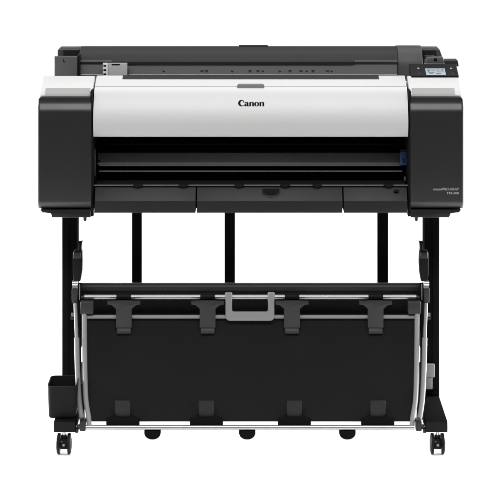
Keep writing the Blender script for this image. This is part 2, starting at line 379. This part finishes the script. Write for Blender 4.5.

━━━━━━━━━━━━━━━━━━━━━━━━━━━━━━

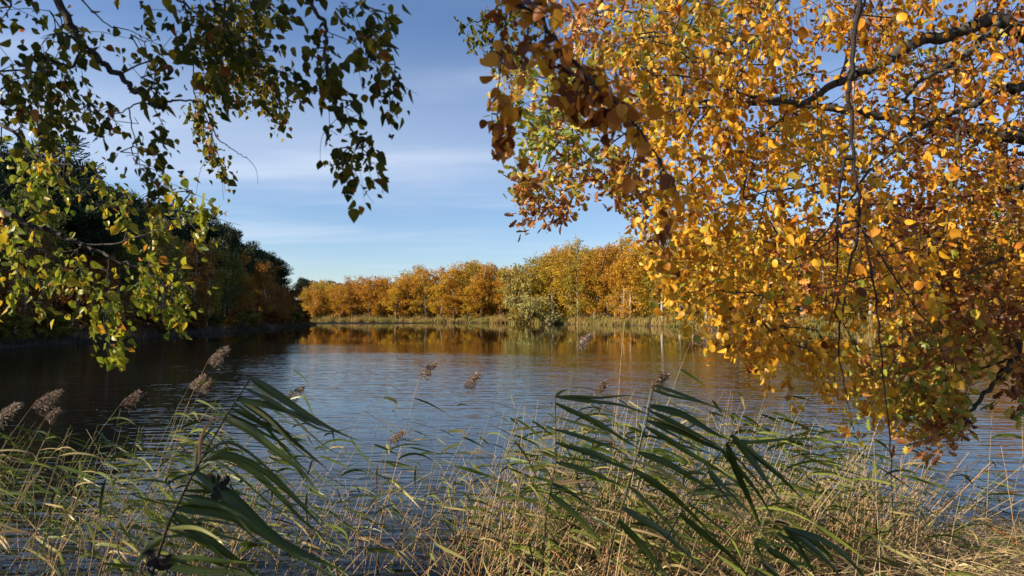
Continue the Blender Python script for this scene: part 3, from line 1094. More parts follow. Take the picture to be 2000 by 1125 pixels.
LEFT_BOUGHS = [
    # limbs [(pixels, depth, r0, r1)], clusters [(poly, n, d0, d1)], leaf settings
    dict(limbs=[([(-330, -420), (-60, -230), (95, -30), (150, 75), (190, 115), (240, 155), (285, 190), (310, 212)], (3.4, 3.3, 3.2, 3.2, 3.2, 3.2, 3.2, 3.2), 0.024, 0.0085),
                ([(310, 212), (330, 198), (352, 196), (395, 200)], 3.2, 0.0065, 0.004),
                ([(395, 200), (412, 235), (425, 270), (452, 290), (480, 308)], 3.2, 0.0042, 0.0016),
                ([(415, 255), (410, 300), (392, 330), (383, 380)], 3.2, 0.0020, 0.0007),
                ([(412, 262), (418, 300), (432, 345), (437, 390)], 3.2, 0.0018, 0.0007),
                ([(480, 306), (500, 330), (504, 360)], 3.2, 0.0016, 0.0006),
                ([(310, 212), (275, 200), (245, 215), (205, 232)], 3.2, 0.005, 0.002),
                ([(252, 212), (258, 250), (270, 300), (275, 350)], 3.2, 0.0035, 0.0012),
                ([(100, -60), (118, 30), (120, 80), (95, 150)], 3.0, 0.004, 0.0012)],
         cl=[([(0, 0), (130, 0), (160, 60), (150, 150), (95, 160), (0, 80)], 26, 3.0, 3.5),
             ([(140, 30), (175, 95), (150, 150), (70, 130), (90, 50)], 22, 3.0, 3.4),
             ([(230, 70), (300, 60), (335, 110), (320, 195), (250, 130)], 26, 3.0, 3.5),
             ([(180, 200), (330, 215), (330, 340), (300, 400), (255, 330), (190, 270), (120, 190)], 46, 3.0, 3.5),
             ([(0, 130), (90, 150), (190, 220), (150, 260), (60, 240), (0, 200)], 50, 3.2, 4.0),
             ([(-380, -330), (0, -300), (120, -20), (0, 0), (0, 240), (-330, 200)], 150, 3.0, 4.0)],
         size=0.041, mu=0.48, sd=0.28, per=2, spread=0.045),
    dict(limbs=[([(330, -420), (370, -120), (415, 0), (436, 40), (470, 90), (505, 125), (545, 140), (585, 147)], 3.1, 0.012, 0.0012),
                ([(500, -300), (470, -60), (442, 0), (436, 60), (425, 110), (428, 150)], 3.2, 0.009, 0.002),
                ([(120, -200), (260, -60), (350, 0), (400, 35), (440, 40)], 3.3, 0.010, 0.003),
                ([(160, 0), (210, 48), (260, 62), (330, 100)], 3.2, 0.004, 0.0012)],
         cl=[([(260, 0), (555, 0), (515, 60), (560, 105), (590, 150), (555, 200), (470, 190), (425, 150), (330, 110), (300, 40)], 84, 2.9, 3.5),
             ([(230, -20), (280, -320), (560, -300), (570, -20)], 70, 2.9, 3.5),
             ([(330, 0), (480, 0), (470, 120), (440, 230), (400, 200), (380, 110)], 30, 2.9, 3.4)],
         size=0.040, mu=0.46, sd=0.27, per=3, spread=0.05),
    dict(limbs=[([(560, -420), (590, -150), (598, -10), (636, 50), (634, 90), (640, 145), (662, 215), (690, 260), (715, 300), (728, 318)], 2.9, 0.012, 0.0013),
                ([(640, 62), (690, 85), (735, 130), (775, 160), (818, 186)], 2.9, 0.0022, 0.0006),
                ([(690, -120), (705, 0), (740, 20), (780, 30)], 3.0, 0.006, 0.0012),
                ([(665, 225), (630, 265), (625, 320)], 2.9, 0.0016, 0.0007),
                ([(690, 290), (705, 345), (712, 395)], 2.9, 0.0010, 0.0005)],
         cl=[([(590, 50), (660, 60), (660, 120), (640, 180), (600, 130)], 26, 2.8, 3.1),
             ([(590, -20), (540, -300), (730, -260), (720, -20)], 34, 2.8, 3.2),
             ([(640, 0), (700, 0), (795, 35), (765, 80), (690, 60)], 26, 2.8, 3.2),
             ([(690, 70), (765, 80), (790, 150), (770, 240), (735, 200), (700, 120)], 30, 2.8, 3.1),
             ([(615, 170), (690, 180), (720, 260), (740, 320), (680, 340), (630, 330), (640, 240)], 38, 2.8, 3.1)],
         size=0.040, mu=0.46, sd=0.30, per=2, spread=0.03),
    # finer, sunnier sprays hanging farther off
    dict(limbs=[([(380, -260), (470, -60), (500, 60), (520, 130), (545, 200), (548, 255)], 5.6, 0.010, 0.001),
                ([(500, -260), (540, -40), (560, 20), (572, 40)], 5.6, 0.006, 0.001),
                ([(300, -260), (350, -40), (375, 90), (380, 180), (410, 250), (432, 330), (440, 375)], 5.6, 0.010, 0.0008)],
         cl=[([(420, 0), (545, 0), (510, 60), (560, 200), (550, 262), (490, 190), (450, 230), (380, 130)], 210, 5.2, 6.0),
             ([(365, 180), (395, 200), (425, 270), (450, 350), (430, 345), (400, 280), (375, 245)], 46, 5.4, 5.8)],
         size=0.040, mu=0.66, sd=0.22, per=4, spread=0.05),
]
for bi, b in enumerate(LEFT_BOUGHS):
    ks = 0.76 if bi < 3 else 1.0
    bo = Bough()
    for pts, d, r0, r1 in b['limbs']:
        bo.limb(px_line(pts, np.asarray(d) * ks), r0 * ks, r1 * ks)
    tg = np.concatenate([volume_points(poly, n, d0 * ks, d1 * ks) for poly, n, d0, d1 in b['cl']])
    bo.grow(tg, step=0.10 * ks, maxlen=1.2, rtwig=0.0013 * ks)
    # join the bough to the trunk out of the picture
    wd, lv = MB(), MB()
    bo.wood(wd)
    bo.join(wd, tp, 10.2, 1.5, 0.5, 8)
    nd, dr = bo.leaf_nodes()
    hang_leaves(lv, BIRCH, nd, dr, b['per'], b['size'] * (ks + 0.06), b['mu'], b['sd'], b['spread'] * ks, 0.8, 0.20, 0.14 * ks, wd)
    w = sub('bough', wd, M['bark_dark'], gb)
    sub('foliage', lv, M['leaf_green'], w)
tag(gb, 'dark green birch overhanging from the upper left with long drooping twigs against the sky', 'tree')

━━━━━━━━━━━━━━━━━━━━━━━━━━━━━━

Look through the entries and work out how many lines have the word "script" in them; reply with that number only.

** Reply to the exercise **
2